Exercise details:
Return only the lines from the top of the material through the line marked by "SC = bpy.context.scene", unaltered.
---
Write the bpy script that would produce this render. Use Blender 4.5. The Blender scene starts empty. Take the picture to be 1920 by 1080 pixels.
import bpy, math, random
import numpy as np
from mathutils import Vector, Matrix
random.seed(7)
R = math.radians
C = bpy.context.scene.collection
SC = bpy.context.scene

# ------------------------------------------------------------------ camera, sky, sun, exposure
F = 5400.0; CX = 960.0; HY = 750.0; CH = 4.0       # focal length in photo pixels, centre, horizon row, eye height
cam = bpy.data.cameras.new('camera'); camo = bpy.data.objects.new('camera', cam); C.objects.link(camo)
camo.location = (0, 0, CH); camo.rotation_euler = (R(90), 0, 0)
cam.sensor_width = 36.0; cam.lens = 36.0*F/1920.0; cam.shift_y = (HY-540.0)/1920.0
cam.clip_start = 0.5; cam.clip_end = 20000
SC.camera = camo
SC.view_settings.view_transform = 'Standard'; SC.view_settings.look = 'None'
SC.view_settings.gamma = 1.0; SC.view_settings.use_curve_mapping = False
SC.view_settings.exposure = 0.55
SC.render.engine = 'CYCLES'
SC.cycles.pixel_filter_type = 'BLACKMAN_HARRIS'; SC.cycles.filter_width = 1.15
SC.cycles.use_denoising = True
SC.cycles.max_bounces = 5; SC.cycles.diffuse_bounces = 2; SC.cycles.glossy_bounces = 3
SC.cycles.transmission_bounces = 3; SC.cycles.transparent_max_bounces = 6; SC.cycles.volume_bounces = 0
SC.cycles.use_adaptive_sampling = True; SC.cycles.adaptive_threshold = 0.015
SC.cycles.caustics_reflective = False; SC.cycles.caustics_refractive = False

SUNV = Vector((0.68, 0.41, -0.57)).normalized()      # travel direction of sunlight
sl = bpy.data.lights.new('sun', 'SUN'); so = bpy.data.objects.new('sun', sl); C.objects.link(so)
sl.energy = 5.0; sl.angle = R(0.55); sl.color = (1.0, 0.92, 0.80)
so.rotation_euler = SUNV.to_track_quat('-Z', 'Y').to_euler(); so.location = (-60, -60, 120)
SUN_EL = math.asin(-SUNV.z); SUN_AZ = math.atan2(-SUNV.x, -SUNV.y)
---
Answer in full:
Write the bpy script that would produce this render. Use Blender 4.5. The Blender scene starts empty. Take the picture to be 1920 by 1080 pixels.
import bpy, math, random
import numpy as np
from mathutils import Vector, Matrix
random.seed(7)
R = math.radians
C = bpy.context.scene.collection
SC = bpy.context.scene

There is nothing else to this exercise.